東西南北 春夏秋冬 ヨーロッパの旅

エミリア・ロマーニャ と トスカナ (イタリア)
1999 年 6 月


14. 聖ヴィターレ教会 -1(ラヴェンナ)

ネオニアーノ洗礼堂から歩くこと約 500メートル。たいした距離ではない。だけど、冷たい雨は降り続いている。デコボコのある古い石畳の道には、たくさんの水溜りが出来ている。たっぷりと水の染み込んだ靴は、重くて冷たい。が、「雨ニモ負ケズ、風ニモ負ケズ」に観光を続ける私たちは、聖ヴィターレ教会に到着。

聖ヴィターレ教会 (あるいは、サン・ヴィターレ教会)

聖ヴィターレ教会外観 聖ヴィターレ教会は、東ゴート族の王テオドリックが亡くなったのと同じ西暦 526年に建てられた。

そして、東ゴート王国が滅びた後、西暦547年に大司教マクシミアヌスによってカトリックの教会として聖別されている。(先に書いたけど、マクシミアヌスは、大司教館付属博物館に保管されている象牙の司教座を贈られた人物。)

聖ヴィターレ教会内部 典型的な古代ローマのバシリカ様式によって建てられたサンタ・ポリナーレ・ヌオーヴォ教会と違って、東方の影響を強く受けているサン・ヴィターレ教会は変則的な八角形のクーポラを持つ建物。

その内部には、コンスタンティノープル(現トルコのイスタンブール)のアヤ・ソフィア聖堂にあったものと匹敵する多くのモザイク画が残されている。

東ローマ帝国・ビザンティン帝国のモザイク画

西暦537年、東ローマ帝国の皇帝ユスティニアヌスにより、コンスタンティノープルのアヤ・ソフィア聖堂が再建され、その内部は光り輝くモザイク画によって飾られた。

しかし、コンスタンティノープルは1453年にオスマン・トルコによって征服され、アヤ・ソフィア聖堂はイスラム教徒の為のモスクとして改装された。その際、多くのモザイク画は破壊され、あるいは漆喰の中に塗り込められてしまった。

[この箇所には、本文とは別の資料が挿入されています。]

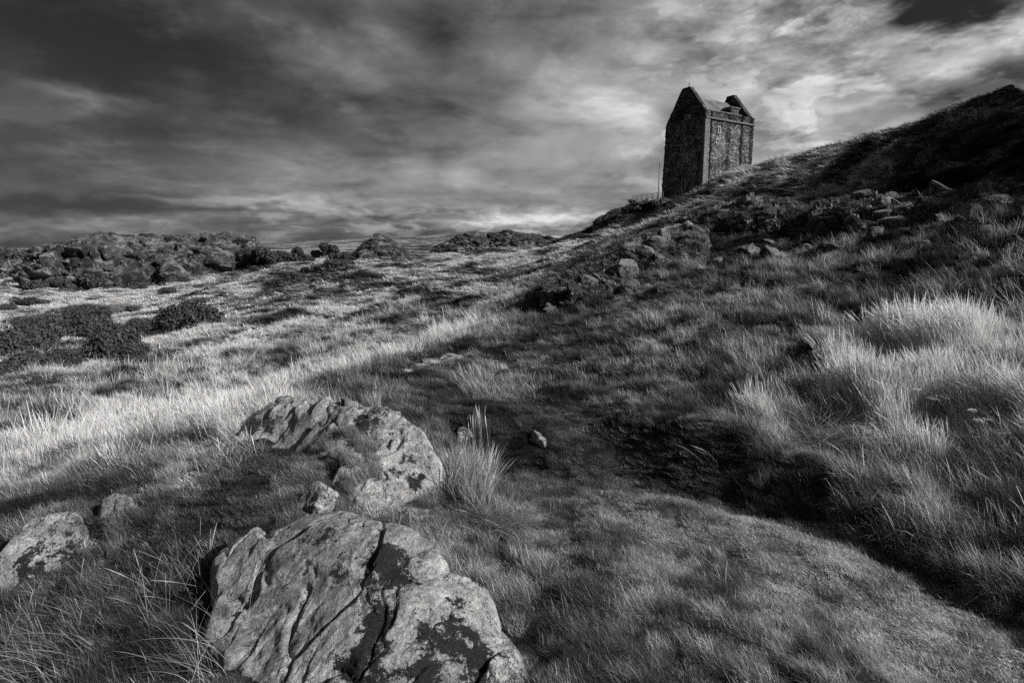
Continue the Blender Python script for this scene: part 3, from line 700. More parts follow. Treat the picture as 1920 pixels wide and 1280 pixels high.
def b_boulder(g):
    p = objc(g); mo = attr(g, 'moss'); li = attr(g, 'lichen')
    grain = g.noise(p, 70, 8, .78); mid = g.noise(p, 9, 8, .7, .5); big = g.noise(p, 2.4, 5, .6, .5); crust = g.noise(p, 120, 4, .85)
    c = g.ramp(mid, .34, .66, .19, .43)
    c = g.m('MULTIPLY', c, g.ramp(big, .35, .65, .6, 1.2))
    c = g.m('MULTIPLY', c, g.ramp(grain, .3, .7, .55, 1.4))
    lv = g.noise(p, 16, 7, .72, 1.0)
    lm = g.ramp(g.m('ADD', lv, g.m('MULTIPLY', li, .16)), .60, .66); lm = g.m('MULTIPLY', lm, g.ramp(g.m('ADD', big, g.m('MULTIPLY', li, .2)), .45, .58))
    c = g.mix(g.m('MULTIPLY', lm, .85), c, g.ramp(crust, .3, .7, .30, .68))
    dv = g.noise(g.vadd(p, (3.1, 7.7, 1.9)), 6, 9, .76, .3)
    dm = g.ramp(g.m('ADD', dv, g.m('ADD', g.m('MULTIPLY', mo, .19), g.m('MULTIPLY', g.m('SUBTRACT', g.noise(p, 34, 6, .85), .5), .36))), .625, .66)
    sp = g.ramp(g.noise(g.vadd(p, (9, 1, 4)), 26, 7, .78), .60, .65)
    dm = g.m('MAXIMUM', dm, g.m('MULTIPLY', sp, .75))
    c = g.mix(dm, c, g.ramp(crust, .3, .75, .006, .05))
    ck = None
    for sc, w, off in ((3.0, .006, 0), (5.5, .004, 3)):
        n = g.noise(g.vadd(g.vscale(p, (1, .6, 1)), (off, off, off)), sc, 6, .6, .7); q = g.ramp(g.m('ABSOLUTE', g.m('SUBTRACT', n, .5)), 0, w, 1, 0)
        ck = q if ck is None else g.m('MAXIMUM', ck, q)
    c = g.mix(g.m('MULTIPLY', ck, .7), c, .02)
    h = g.m('ADD', g.m('MULTIPLY', grain, .012), g.m('MULTIPLY', mid, .045))
    h = g.m('ADD', h, g.m('MULTIPLY', g.m('MULTIPLY', dm, crust), .016)); h = g.m('ADD', h, g.m('MULTIPLY', g.m('MULTIPLY', lm, crust), .010))
    h = g.m('SUBTRACT', h, g.m('MULTIPLY', ck, .02))
    return c, h, 1.0
M_boulder = principled('lichened_boulder', b_boulder, .9, .25)

slab_rock('boulder', [(369,1197,.0),(380,1140,.04),(400,1110,.06),(391,1065,.06),(434,1026,.1),(500,995,.16),(535,990,.2),(548,972,.24),(579,958,.26),(640,956,.28),(680,958,.28),(697,975,.28),(754,980,.28),(795,996,.26),
   (822,1026,.22),(842,1057,.18),(880,1079,.12),(922,1101,.06),(945,1145,.0),(952,1190,-.04),(978,1225,-.06),(1000,1280,-.08),(1015,1400,-.1),(900,1500,-.1),(520,1500,-.1),(470,1400,-.1),(455,1290,-.06),(412,1232,-.03)],
   .07, .0055, 'large pale boulder in the foreground, cracked and blotched with black moss', edge=.35, tilt=(-.04, .04), cell=.40, step=.024, rough=.018, seed=3, ang=60,
   moss=[(700,1045,55,1),(640,1035,35,.9),(590,985,25,.8),(760,1030,25,.9),(690,1150,38,1),(690,1220,40,1),(640,1075,25,.8),(850,1200,55,1.1),(900,1240,45,1.1),(800,1250,40,1),(860,1120,18,.6),(700,1280,40,1),(590,1000,22,.8),(560,1130,20,.6)],
   lich=[(700,1180,50,.9),(640,1200,50,.8),(560,1060,40,.7),(880,1150,35,.8),(500,1180,60,.8),(560,1250,60,.8),(900,1110,40,.8),(740,1190,40,.7),(750,1070,30,.6),(760,1000,30,.7),(960,1240,50,.8)])
slab_rock('boulder', [(408,846,.1),(430,816,.18),(461,788,.28),(504,758,.36),(544,741,.40),(579,745,.42),(644,747,.44),(692,755,.44),(740,759,.44),(767,775,.42),(802,805,.36),(828,832,.28),(834,856,.18),(824,892,.08),(800,918,.02),(775,945,-.02),
   (735,962,.0),(700,958,.04),(668,945,.08),(640,918,.12),(616,895,.17),(620,880,.2),(640,858,.24),(560,868,.12),(500,850,.1),(450,842,.08)],
   .08, .008, 'broad boulder with pale lichen on its upper right edge, behind the cracked foreground boulder', edge=.4, tilt=(-.03, .03), cell=.5, step=.028, rough=.03, seed=8, ang=40,
   moss=[(690,770,50,.7),(600,765,30,.7),(780,850,30,.7),(740,880,25,.7),(480,800,40,.8),(790,900,25,.7)],
   lich=[(755,790,40,1.2),(790,815,30,1.2),(650,900,40,.9),(720,925,35,.9),(600,750,30,.9),(560,750,30,.9),(800,880,25,.8)])
slab_rock('boulder', [(-60,1040,-.1),(0,1022,-.04),(20,992,.02),(48,972,.04),(100,957,.05),(150,946,.05),(170,960,.02),(175,1000,-.04),(150,1040,-.1),(100,1075,-.16),(40,1100,-.2),(-60,1110,-.24)],
   .05, .009, 'low ribbed rock at the left edge, half sunk in grass', edge=.2, tilt=(.05, .06), cell=.5, step=.03, rough=.04, seed=5, ang=20, lich=[(20,1000,30,.9),(90,965,25,.9),(50,1050,40,.7)], moss=[(120,1010,30,.9),(60,1080,25,.8)])
slab_rock('boulder', [(168,945,.0),(188,924,.06),(225,917,.08),(256,921,.08),(282,933,.05),(270,955,.0),(220,965,-.02),(180,962,-.02)],
   .03, .009, 'small rounded grey rock poking through grass on the left of the knoll', edge=.12, cell=.4, step=.02, rough=.03, seed=12)

def stone(px, py, wpx, hpx, label, seed, group=None, depth=1.0, sink=.3, mat=None, rot=None, cat='rock', r=None, name='rock'):
    a = at(px, py) if r is None else ray(px, py, r)
    if a is None: return
    dist = (a-Vector((0, 0, EYE))).length; w = wpx/FPX*dist*.55; h = hpx/FPX*dist*.62
    v, f = lump(seed, sub=5 if wpx > 40 else 4)
    v = v/np.abs(v).max(0)*np.array([w, w*depth, h])
    o = mesh_np(name, v, f, mat or M_rock2, True); o.location = a + Vector((0, 0, h*(1-sink*2)*.6)); o.rotation_euler = (random.uniform(-.15, .15), random.uniform(-.15, .15), (random.uniform(-.6, .6) if rot is None else rot))
    KEEP_OUT.append([(a.x+w*.7*math.cos(q), a.y+w*.7*math.sin(q)) for q in np.arange(0, 6.28, .8)])
    return tag(o, label, cat, group)
stone(597,955,80,60,'wedge of pale rock wedged between the two big boulders',21, depth=.6, sink=.25)
stone(783,975,52,34,'small white pointed stone right behind the foreground boulder',33, depth=.6)
stone(742,972,34,16,'flat white chip of stone beside the small pointed stone',34, depth=.6)
stone(866,822,40,26,'small pale stone at the top of the grass tussock beside the path',37, depth=.8)
stone(1008,826,36,28,'grey wedge of rock sticking out of the turf ledge in the path',38, depth=.8)
stone(355,858,60,26,'weathered dark stone at the left edge of the grassy knoll',39, depth=.6)
for i, (px, py, w, h) in enumerate([(850,674,60,14),(815,679,44,10),(785,688,36,10),(880,668,26,8),(765,695,24,7)]):
    stone(px, py, w, h, 'flat pale stone in the path where it crosses the ridge', 60+i, group='flat stones on the path', depth=1.2)

BLK = []
LEDGE = []         # spots on outcrops where grass can root
def outcrop(name, label, top, base, res=260, rows=90, amp=.2, back=.35, mat=None, seed=0, cat='rock outcrop', blocks=1.0, group=None, nblk=.8, blk=1.3):
    top = np.array(top, float); base = np.array(base, float)
    def samp(pl, m):
        t = np.linspace(0, 1, m); q = np.linspace(0, 1, len(pl)); s = np.cumsum(np.r_[0, np.abs(np.diff(pl[:, 0]))+1]); s /= s[-1]
        return np.stack([np.interp(t, s, pl[:, k]) for k in range(3)], 1)
    T = np.array([ray(*q)[:] for q in samp(top, res)]); B = np.array([ray(*q)[:] for q in samp(base, res)])
    H = np.maximum(T[:, 2]-B[:, 2], .02)[:, None]; Hm = float(H.mean())
    kk = np.linspace(0, 1, res); wl = float(np.linalg.norm(T[-1]-T[0]))/Hm; jag = fbm(np.stack([kk*wl*.9, kk*0+seed, kk*0], 1), 5, .6)
    T[:, 2] += Hm*.32*jag*.4*np.sin(kk*math.pi)**.3; T[:, :2] += (B-T)[:, :2]*(fbm(np.stack([kk*wl*.6, kk*0+seed+9, kk*0], 1), 3)*.5)[:, None]
    out = B-T; out[:, 2] = 0; away = T*[1, 1, 0]; away /= np.linalg.norm(away, axis=1)[:, None]
    L = []
    for k in range(rows):
        s = k/(rows-1)
        if s < .12:                                   # foot, buried
            t = s/.12; p = B + np.array([0, 0, -1.])*(Hm*.6*(1-t)) - away*Hm*.15*(1-t)
        elif s < .62:                                 # face, bulging outward
            t = (s-.12)/.5; e = t**1.25; p = B + (T-B)*np.array([t**1.6, t**1.6, 0]) + (T-B)*np.array([0, 0, 1])*(1-(1-t)**1.5)
        elif s < .8:                                  # top, running back
            t = (s-.62)/.18; p = T + away*Hm*back*2.2*t + np.array([0, 0, -1.])*(Hm*.12*t*t)
        else:
            t = (s-.8)/.2; p = T + away*Hm*(back*2.2+back*2.0*t) + np.array([0, 0, -1.])*(Hm*(.12+1.5*t))
        L.append(p)
    G = np.stack(L, 1); nu, nv = G.shape[:2]
    du = np.gradient(G, axis=0); dv = np.gradient(G, axis=1); N = np.cross(dv, du); N /= np.linalg.norm(N, axis=2)[..., None]+1e-9
    p = G.reshape(-1, 3); n = N.reshape(-1, 3)
    S = Hm; q = p/S
    wq = q*[1.5, 1.5, 1.0] + np.stack([fbm(q*1.5+seed, 3), fbm(q*1.5+seed+5, 3), fbm(q*1.5+seed+9, 3)], 1)*.5
    ga, va, fa = facets(wq*blocks*1.5+seed, seed); gb, vb, fb = facets(wq*blocks*4.2+seed+3, seed+1); gc, vc, fc = facets(wq*blocks*11+seed+5, seed+2)
    topfade = np.where(np.arange(nv)/(nv-1) > .5, .5, 1.0)[None].repeat(nu, 0).ravel()
    d = va*1.1 + fa*1.9 + vb*.30 + fb*.8 + vc*.05 + fc*.16 - np.exp(-(ga/.07)**2)*.35 - np.exp(-(gb/.09)**2)*.12 + fbm(q*6+seed, 4, .5)*.07 + fbm(q*1.1+seed, 2)*1.0
    ends = np.clip(np.minimum(np.arange(nu), nu-1-np.arange(nu))/(nu*.06), 0, 1)[:, None].repeat(nv, 1).ravel()
    p = p + n*(d*S*amp*.40*ends*topfade)[:, None]
    tw = np.clip((ends), 0, 1); p[:, 2] -= (1-tw)*S*.5
    f = grid_faces(nu, nv)
    # angular blocks standing out of the face, all bedded the same way
    rg = np.random.default_rng(200+seed); length = float(np.linalg.norm(T[-1]-T[0])); nb = int(np.clip(length/S*9*nblk, 8, 190))
    if not BLK: BLK.extend([lump(300+k, 20, 3, .02) for k in range(7)])
    gg = p.reshape(nu, nv, 3); ax = (T[-1]-T[0])/length; VV = [p]; FF = [f]; off = len(p)
    lo, hi = int(nv*.14), int(nv*.66)
    for k in range(nb):
        iu = int(rg.uniform(.03, .97)*nu); t = rg.random(); iv = int(lo+(hi-lo)*t); c0 = gg[iu, iv]; hl = float(np.maximum(T[iu, 2]-B[iu, 2], .05))
        sz = hl*rg.uniform(.10, .30)*(1-.35*t)*blk; bv, bf = BLK[rg.integers(0, 7)]
        m = bv*np.array([rg.uniform(.8, 1.8), rg.uniform(.8, 1.3), rg.uniform(.7, 1.4)])*sz
        dip = R(rg.normal(18, 9)); cy_, sy_ = math.cos(dip), math.sin(dip); m = np.stack([m[:, 0]*cy_-m[:, 2]*sy_, m[:, 1], m[:, 0]*sy_+m[:, 2]*cy_], 1)
        az = math.atan2(ax[1], ax[0])+rg.normal(0, .35); ca, sa = math.cos(az), math.sin(az); m = np.stack([m[:, 0]*ca-m[:, 1]*sa, m[:, 0]*sa+m[:, 1]*ca, m[:, 2]], 1)
        zc = min(c0[2], T[iu, 2]-sz*.55)
        VV.append(m+(c0[0], c0[1], zc)); FF.append(None); FF[-1] = (np.asarray(bf)+off); off += len(m)
    p_all = np.concatenate(VV); c = p_all.mean(0); tris = np.concatenate(FF[1:])
    quads = [tuple(q) for q in f.tolist()] + [tuple(q) for q in tris.tolist()]
    o = mesh_np(name, p_all-c, quads, mat or M_rock_far, True); o.location = c
    o.data.polygons.foreach_set('use_smooth', np.r_[np.ones(len(f), bool), np.zeros(len(tris), bool)])
    tag(o, label, cat, group)
    g = p.reshape(nu, nv, 3); nn = np.cross(np.gradient(g, axis=1), np.gradient(g, axis=0)); nn /= np.linalg.norm(nn, axis=2)[..., None]+1e-9
    k = (np.abs(nn[..., 2]) > .62).ravel(); LEDGE.append((p[k], Hm))
    return o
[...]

現在では漆喰の中から姿を現しているモザイク画もあるが、私たちがアヤ・ソフィアで見ることが出来るのはほんの一部にすぎない。

しかし、このラヴェンナでは、東ローマ帝国・ビザンティン帝国の伝統を伝える多くのモザイク画を、古い教会の中で見ることが出来るわけだ。